Since last year, there was a 100 per cent rise in feed cost, according to K.V.S. Subba Raju, Hyderabad Zonal Chairman of the National Egg Coordination Committee (NECC).

He told The Hindu that a tonne of soybean meal now costs 25,000 rupees (INR), as against INR 12,5000 to 13,000 in October/November last year. Similarly, a tonne of de-oiled groundnut cake is INR 21,000 to 22,000, in sharp contrast to INR 11,500 in 2008. The maize support price to be paid by a small farmers is now INR 800 after taxes, almost twice as much as the INR 450 to 500 about two years back.

Mr Raju expressed concern over the rising prices of the poultry feed ingredients which was forcing thousands of small/marginal egg and chicken growers to close shop. "The price of feed has become a major factor of daily uncertainty facing the industry in the State, as a result of which units being run by small and marginal are just collapsing, their running having become unviable," he said.

He explained that a farmer had to get INR 60 for a kilo of broiler to break even but the current price is INR 58 per kilo. It is increasingly difficult for small and marginal producers to continue since there was no guarantee of survival. As a consequence, production of both eggs and chicken are down, Mr Raju stated. The current cost of producing an egg by a farmer was INR 2.25, whereas it was being sold for INR 1.76, minus the commission of the middleman.

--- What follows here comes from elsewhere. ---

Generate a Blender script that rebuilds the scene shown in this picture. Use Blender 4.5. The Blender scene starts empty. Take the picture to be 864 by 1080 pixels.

As a solution to tide over the crisis, he wants the government to ban forwarding trading in maize and soya meal immediately, since it was being indulged in by "speculators who blocked their movement by resorting to hoarding".

He told The Hindu that the government should first consider the country's requirements before allowing export of poultry feed ingredients like maize and soya.